For some reason I was on the BART looking at highway shrubs stream by my window, when I remembered how pervasively we all used to use TI calculators to cheat in high school. There were two different levels of cheating: venal and mortal, if you will allow the metaphor.
Venal being when you would, for instance, use a program to figure the quadratic formula or the area under a curve on a test where the whole point was to figure out the guadratic formula or the area under a curve by hand. Teachers quickly caught on to this relatively harmless form of cheating and “cracked down” by forcing us to delete all of our programs before a test. Of course, this resulted in the creation of the ever-popular “Mem Cleared” program, which would, as its title implied, make your screen say “Mem Cleared” as if you have just deleted your memory.
The mortal type of TI cheating was handy on multiple-choice tests whose answers you were able to somehow procure (usually by asking someone who took the test in an earlier period). These could be easy programed and displayed. For higher-level cheaters, and those more concerned with not getting caught, the preferred strategy was to create a program, usually called something like “Circle”, that was just the letters of the correct answers with no other programming so that if a teacher should ever try to find the answers they would run “Circle” and get an error message and assume that you didn’t use that program when, in fact, you accessed the answers with “Circle” by simply ‘editing” the program. Shame on us.

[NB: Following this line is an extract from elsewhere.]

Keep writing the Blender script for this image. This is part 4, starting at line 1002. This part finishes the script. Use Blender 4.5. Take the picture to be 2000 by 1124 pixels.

Then of course there was that nerd with thick glasses who created the Star Wars TI-82 game where you piloted the X-Wing through the Death Star’s trench before trying to make a direct hit on the star-base’s core with the proton torpedo. Its only flaw was that it was a little bit too easy to beat. Come on, Brendan Dixon!
1 response so far ↓
PETE // Jun 17, 2007 at 1:47 am
Diet Dr. Pepper, anyone? Man, I love those things.